Presidents experience the same “honeymoon” effect when they come off the campaign trail. The problem starts when they stop courting us and start trying to control us. Any political scientist will tell you that the moment a president starts to govern is the moment his public opinion rating starts to drop. In making decisions they alienate some portion of their supporters.

This happened quickly to Obama on Gitmo, Afghanistan, and drones. You and your friends feel that way now on health care. For all the environmentalists who hated George W. Bush, Obama has not only ignored the movement but he wanted to dump Syrian chemical weapons into the ocean. And gun control has gone nowhere.

It was fun to fantasize about a future together, but once you started making plans for a life together you discovered you didn’t really have that much in common. It was disappointing and confusing. You tried to make the best of it, but the honeymoon is over. You didn’t change. He did. It’s time for a little space.

3. He Was Cheap

No one likes a cheap date. Candidate Obama promised you romantic, springtime trips to Paris, Spain in the summer, and New England in the fall. All for free.

You learned the hard way that nothing in life is free. Obamacare was designed to stick the cost of healthcare to healthy young people like you in order to subsidize the costs for older, less healthy people. You learned about things like “monthly premiums” and “deductibles.” He lied about letting you keep your existing insurance. In short, Obama invited you to a fancy dinner and then asked you to split the check. You feel used.

With less than a year left to go, Obama better come up with some free stuff fast, or else he’ll lose you forever. How about forgiving your student loans?

4. He Was a Player

Candidate Obama won the election in 2008 by tapping into social media, still in its relative infancy. The approach was highly successful with young voters like you and gave Obama the veneer of being a hip, tech-savvy president.

This should have happened to an old, uncool guy, not Obama.

The colossal failure of the healthcare.gov website unnerved you, and undid much of his status as a tech wizard. Granted, it’s not like he was the one programming the website, but it happened on his watch under the signature program that bears his name. This is something that should have happened to an old, uncool guy, not Obama.

Maybe Obama’s much vaunted fascination with his Blackberry during the 2008 campaign, which you found so endearing, was not an indication of his hipness after all. Maybe he just didn’t know how to use an iPhone.

5. You Grew Apart

Time takes its toll on every relationship. Although you enthusiastically embraced candidate Obama in 2008, you are older and wiser now. You were only18 in 2008, but are just a few years from hitting 30 now. Many of your friends are unemployed and in debt. The economy has not recovered much. You didn’t get a bunch of stuff for free. And, frankly, you’re a little ticked off.
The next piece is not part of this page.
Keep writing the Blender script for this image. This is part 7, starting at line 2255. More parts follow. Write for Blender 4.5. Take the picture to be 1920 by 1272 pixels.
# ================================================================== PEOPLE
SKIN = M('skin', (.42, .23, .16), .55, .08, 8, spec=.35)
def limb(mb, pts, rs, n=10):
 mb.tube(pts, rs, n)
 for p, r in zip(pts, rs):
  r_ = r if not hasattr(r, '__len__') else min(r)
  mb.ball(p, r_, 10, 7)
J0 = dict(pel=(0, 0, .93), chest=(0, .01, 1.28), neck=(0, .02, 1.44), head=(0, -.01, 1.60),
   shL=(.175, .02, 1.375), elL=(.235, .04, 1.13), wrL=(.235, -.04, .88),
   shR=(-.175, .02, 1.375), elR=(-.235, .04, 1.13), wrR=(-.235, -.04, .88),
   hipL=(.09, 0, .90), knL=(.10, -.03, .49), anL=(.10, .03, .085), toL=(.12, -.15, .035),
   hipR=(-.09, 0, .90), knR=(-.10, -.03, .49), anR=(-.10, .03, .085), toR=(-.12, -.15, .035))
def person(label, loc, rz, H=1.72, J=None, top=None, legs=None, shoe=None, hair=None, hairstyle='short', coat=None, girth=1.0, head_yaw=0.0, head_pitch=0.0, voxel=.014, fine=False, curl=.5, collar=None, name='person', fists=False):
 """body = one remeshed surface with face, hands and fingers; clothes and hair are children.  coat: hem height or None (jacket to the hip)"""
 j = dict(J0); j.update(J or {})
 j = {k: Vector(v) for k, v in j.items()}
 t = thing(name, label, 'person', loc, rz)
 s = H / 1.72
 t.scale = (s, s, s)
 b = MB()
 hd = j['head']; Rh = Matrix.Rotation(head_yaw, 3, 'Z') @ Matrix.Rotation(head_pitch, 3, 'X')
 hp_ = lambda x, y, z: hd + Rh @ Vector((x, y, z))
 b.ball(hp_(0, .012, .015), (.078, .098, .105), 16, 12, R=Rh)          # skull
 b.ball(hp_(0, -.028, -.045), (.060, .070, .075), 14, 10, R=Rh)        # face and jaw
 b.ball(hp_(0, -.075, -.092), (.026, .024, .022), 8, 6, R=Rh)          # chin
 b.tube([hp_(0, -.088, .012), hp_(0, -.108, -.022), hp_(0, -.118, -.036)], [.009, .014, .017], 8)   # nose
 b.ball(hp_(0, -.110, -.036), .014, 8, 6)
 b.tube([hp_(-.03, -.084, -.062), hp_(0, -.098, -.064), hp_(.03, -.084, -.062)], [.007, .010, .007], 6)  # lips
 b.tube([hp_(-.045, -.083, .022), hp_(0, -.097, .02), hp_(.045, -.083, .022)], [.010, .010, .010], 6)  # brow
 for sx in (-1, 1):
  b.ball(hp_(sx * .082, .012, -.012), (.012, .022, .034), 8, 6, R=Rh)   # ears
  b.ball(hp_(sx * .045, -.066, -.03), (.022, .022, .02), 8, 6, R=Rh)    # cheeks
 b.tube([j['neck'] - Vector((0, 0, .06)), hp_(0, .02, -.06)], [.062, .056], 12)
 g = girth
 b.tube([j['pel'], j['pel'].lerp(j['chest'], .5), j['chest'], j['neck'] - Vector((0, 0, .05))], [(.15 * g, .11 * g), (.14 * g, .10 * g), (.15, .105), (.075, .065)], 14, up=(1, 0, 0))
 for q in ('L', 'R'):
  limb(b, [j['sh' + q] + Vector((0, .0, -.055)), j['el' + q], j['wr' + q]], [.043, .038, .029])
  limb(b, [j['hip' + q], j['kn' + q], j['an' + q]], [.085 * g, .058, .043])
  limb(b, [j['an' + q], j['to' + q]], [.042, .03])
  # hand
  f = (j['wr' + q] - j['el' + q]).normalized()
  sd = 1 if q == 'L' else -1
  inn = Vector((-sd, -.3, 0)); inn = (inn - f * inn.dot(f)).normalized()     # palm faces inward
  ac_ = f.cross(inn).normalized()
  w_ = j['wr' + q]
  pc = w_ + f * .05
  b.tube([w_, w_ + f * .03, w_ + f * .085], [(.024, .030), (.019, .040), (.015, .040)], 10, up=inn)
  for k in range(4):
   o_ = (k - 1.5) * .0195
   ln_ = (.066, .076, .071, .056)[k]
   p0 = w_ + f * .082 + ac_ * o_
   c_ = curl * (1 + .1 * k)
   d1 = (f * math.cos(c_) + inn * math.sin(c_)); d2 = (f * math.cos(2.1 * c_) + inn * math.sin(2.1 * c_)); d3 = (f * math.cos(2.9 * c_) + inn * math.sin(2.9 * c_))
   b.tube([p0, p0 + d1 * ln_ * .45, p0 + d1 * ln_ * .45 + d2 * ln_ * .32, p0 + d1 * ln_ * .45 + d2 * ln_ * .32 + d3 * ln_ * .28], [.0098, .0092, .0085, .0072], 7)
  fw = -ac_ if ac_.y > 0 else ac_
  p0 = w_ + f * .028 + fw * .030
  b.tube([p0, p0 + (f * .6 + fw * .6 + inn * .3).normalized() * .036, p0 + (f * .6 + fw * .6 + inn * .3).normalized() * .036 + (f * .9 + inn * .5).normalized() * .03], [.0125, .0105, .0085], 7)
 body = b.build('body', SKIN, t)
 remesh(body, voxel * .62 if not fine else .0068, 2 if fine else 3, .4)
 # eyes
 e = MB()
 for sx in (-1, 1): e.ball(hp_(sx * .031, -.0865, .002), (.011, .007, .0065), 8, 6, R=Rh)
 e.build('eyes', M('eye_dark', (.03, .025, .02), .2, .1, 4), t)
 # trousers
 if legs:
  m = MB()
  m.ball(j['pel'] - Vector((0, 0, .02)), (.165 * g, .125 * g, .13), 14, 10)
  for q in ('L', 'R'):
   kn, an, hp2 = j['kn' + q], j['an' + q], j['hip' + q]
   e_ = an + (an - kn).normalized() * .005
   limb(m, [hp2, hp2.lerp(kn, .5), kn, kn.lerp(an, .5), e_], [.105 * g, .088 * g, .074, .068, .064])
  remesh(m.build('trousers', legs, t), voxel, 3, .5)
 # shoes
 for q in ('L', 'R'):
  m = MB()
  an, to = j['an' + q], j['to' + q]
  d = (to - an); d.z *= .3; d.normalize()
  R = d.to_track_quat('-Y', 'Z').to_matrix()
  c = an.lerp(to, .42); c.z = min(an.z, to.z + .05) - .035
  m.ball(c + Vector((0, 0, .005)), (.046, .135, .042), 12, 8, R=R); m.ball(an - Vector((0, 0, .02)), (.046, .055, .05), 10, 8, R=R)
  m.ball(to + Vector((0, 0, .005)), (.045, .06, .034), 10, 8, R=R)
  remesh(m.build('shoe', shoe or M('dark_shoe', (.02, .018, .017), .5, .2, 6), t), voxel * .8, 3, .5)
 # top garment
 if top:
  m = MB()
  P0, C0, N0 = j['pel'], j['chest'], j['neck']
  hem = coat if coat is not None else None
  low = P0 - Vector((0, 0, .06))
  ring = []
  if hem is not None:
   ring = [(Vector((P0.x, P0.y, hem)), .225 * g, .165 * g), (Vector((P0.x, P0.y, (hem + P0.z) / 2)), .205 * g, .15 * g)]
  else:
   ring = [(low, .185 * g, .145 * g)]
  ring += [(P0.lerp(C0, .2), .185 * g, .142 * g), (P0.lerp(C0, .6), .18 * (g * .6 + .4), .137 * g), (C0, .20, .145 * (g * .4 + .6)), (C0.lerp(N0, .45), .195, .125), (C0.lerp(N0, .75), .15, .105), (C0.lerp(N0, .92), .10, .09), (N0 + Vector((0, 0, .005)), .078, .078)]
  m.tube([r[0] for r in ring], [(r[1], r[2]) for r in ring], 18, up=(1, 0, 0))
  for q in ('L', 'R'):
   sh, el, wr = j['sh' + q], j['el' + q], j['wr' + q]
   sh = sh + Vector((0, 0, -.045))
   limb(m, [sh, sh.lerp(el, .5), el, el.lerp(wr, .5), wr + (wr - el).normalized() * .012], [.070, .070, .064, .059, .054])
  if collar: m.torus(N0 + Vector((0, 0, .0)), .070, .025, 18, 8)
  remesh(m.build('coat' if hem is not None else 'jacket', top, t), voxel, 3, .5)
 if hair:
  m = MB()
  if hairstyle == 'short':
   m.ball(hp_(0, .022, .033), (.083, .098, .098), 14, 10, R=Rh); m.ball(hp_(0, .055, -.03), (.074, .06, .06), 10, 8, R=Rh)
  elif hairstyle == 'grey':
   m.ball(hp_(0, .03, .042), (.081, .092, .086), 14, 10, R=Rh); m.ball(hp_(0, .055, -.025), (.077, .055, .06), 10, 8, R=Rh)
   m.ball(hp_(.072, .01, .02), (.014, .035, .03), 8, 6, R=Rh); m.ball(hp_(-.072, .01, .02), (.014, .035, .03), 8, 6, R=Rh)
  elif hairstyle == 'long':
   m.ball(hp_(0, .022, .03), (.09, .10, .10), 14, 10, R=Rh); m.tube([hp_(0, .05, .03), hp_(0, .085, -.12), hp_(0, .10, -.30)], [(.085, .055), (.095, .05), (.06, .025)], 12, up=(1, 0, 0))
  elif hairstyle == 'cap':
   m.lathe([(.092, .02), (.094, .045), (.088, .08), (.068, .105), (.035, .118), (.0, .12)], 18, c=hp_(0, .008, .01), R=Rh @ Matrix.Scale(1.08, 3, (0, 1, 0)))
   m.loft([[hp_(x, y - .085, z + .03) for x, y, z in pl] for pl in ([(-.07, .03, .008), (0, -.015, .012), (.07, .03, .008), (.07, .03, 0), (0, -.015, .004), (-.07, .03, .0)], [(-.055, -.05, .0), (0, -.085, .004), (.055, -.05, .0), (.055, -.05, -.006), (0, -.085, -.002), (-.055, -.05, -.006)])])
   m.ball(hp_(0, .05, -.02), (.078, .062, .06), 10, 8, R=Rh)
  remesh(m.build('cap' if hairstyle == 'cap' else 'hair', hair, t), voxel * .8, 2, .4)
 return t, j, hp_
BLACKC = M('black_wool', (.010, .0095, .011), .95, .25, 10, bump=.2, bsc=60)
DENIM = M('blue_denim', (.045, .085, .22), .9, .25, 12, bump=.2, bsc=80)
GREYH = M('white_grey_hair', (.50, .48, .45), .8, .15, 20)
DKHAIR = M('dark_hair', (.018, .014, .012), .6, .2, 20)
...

These were the best years of your life. Right now you’d trade all that hope and change for a job and a future. Watching the president eat snow cones in Hawaii, play endless rounds of golf, and speak platitudes about “stopping the rise of the oceans” was endearing at first. Now it just makes you mad.

Don’t kick yourself too hard. Part of life is making mistakes and learning from them. Obama was an attractive candidate. And you were young.